Because, yes, she is an adult who does adult things

For longtime Swifties, the release of Taylor Swift's 2017 album Reputation signaled a shift in the pop singer's music. While love, relationships, and heartbreak had long been a through-line in Swift's work, Reputation added another element to the mix: sex. Yes, for the first time embedded in the musician's lyrics were references to getting it on.


Of course, since it's Swift, the words were much more poetic, romantic. On "Dancing With Our Hands Tied," Swift sang, "You had turned my bed into a sacred oasis," while on "Delicate," she asked, "Do the girls back home touch you like I do?" On "...Ready For It?" she belted, "In the middle of the night, in my dreams/ You should see the things we do, baby." Then, there was "Dress," which is entirely about sex if you read the lyrics: "Carve your name into my bedpost/ 'Cause I don't want you like a best friend/ Only bought this dress so you could take it off."

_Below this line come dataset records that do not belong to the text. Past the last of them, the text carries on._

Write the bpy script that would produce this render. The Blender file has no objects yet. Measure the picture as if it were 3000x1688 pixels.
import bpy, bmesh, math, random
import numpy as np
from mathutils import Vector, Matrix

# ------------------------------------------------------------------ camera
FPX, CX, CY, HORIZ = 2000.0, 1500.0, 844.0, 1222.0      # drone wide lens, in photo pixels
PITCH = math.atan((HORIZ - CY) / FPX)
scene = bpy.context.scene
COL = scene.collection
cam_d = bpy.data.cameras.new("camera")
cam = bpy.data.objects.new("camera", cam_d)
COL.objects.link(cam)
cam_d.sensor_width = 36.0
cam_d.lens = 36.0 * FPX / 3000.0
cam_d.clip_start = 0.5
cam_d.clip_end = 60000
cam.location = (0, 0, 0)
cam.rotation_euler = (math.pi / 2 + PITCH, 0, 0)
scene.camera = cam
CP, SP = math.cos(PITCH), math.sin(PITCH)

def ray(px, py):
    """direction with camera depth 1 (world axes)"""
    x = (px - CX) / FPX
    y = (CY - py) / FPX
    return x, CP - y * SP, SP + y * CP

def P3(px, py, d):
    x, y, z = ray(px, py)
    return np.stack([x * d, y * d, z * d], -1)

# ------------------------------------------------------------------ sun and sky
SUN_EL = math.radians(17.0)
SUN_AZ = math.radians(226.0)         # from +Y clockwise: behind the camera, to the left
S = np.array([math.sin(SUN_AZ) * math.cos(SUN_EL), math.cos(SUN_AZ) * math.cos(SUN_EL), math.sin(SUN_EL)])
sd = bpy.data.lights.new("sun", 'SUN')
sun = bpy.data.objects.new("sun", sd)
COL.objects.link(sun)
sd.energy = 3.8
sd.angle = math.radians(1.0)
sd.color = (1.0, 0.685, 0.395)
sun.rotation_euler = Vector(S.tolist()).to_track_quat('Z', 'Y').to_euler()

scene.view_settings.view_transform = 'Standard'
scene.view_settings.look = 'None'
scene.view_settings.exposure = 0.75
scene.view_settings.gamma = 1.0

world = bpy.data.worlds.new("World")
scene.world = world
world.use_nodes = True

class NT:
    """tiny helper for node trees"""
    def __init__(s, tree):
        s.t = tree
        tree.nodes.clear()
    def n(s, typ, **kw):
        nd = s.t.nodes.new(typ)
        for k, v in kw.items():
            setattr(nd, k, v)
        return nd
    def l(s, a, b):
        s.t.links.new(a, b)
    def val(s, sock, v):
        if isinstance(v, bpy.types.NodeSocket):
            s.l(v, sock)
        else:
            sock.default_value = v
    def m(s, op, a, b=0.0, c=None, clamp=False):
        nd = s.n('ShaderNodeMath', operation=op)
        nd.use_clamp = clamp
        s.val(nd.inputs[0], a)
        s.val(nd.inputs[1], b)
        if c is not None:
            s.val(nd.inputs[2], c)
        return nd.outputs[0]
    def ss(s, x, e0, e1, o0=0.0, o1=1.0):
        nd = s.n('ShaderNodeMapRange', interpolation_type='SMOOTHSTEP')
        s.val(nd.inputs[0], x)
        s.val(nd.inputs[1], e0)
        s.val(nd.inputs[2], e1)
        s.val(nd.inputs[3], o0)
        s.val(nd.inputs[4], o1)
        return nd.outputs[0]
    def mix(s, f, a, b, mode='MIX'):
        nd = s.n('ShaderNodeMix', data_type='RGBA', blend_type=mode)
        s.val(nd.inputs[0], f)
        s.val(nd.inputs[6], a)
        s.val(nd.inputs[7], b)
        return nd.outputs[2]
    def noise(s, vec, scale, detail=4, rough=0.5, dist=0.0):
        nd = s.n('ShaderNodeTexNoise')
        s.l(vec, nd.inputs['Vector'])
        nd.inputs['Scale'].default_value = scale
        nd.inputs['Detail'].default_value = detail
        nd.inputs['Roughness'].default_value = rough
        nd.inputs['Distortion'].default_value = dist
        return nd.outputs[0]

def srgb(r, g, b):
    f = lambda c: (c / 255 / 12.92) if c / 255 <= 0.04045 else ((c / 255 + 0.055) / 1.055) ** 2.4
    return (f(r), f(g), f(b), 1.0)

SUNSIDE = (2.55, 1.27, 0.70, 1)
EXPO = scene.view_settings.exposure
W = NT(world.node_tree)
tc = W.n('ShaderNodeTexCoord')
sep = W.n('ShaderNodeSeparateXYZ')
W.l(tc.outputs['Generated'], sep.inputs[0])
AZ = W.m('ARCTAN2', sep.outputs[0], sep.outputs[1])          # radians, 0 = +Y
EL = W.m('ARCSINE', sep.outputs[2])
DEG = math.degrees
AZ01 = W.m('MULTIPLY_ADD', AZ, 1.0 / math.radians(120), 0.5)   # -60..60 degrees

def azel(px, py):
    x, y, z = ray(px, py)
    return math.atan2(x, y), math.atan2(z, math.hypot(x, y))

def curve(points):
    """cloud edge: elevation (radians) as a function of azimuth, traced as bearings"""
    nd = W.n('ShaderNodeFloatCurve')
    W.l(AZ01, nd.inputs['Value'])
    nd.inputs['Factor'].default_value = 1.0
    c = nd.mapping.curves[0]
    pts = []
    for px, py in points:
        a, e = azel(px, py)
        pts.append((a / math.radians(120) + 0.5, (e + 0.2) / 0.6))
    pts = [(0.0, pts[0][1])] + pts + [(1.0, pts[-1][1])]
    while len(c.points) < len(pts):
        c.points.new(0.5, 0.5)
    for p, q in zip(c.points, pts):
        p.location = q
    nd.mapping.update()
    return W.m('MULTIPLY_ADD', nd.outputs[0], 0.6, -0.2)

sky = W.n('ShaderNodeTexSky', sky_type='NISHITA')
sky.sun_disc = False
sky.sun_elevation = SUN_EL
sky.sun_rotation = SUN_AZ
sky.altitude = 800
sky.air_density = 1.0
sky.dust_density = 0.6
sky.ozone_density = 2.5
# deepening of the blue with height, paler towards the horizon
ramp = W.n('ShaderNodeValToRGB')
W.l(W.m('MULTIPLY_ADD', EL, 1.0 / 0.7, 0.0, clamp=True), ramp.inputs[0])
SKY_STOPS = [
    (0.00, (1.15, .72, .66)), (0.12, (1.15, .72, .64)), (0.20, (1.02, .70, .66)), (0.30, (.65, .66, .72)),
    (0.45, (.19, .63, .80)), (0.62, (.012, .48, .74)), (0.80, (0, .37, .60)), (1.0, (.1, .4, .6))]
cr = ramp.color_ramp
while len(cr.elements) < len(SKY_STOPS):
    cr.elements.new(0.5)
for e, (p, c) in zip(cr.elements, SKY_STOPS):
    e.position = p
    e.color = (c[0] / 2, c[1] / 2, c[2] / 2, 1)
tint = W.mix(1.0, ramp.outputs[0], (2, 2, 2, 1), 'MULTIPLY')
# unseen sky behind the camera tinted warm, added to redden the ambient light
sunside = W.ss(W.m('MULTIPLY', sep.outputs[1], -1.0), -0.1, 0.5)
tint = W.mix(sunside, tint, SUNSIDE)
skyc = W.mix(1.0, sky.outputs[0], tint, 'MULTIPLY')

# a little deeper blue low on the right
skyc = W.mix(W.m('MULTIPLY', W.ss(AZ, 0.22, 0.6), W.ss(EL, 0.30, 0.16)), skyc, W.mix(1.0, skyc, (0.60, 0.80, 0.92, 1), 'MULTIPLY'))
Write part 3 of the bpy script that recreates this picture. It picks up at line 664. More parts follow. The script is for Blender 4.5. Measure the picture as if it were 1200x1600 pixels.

While the internet debated over which song was about which one of Swift's exes, everyone was able to agree on one thing: Swift was, in fact, an adult, who was singing about adult things. It shouldn't have come as a surprise: At the time of its release, Swift was 27 years old. But Swift's move into more mature territory definitely felt a little shocking, an unexpected but not unwelcome revelation.

Now, on Lover, Swift's newest album (and first since Reputation), the singer once again writes lyrics that allude to her intimate experiences. In case you missed any hidden meanings, below is a primer for all of Lover's references to S-E-X.

"Cruel Summer"

Marked by euphoric allusions to keeping her romance (likely with Joe Alwyn) under wraps, there's still an air of desire that runs through the song, as Swift notes the physical attraction she has to him, as well as the emotional connection she's experiencing: "It's new, the shape of your body/ It's blue, the feeling I've got."

"The Man"

Women are often slut-shamed for dating or hooking up with anyone who isn't their significant other. That's especially true for women in the public eye—something Swift has encountered firsthand. On "The Man," Swift imagines what life would be like for her if she were a man and if misogyny and sexism were a non-issue. In this fantasy, her dating life would be celebrated, not criticized. "They'd say I played the field before I found someone to commit to/ And that would be okay for me to do/ Every conquest I had made would make me more of a boss to you."

"I Think He Knows"

On "I Think He Knows," Swift sings of romance like she's 17 and falling in love for the first time again. And she can't help but detail her physical attraction to the person in question, and her desire to act on those impulses: "His hands around a cold glass/ Make me wanna know that/ Body like it's mine."

"Death By a Thousand Cuts"

"Death By a Thousand Cuts" was inspired by Swift watching the Netflix movie Someone Great, which features a familiar-to-Swift narrative. "My heart, my hips, my body, my love/ Tryna find a part of me that you didn't touch," Swift lists the way this person impacted her—and two of those ways are specifically physical.

"False God"

Just like Reputation's "Don't Blame Me," "False God" fuses sexuality and spirituality, focusing on the sacred bond Swift and her partner share: "The altar is my hips/ Even if it's a false god/ We'd still worship this love." She then alludes to having an orgasm with the lyrics: "I know heaven's a thing/ I go there when you touch me, honey." Yes, Taylor!

"Afterglow"

In my mind, "Afterglow" is about make-up sex. Sure, I could be reading too much into it, but I can't help but think that the song is all about the calm after a storm, the kind of chill time that's needed to heal the tension in the moment: "I need to say, hey, it's all me, just don't go/ Meet me in the afterglow."

"Daylight"

Though "Daylight" feels like the second coming of "Clean," it also has a fun reference to Swift sneaking into a lover's bed while she's going back-and-forth from New York. Likely she's referring to the long-distance romance that she'd sometimes need to endure while Alwyn was in London. It's a playful and much-appreciated lyrical addition to what wound up being a super-horny album.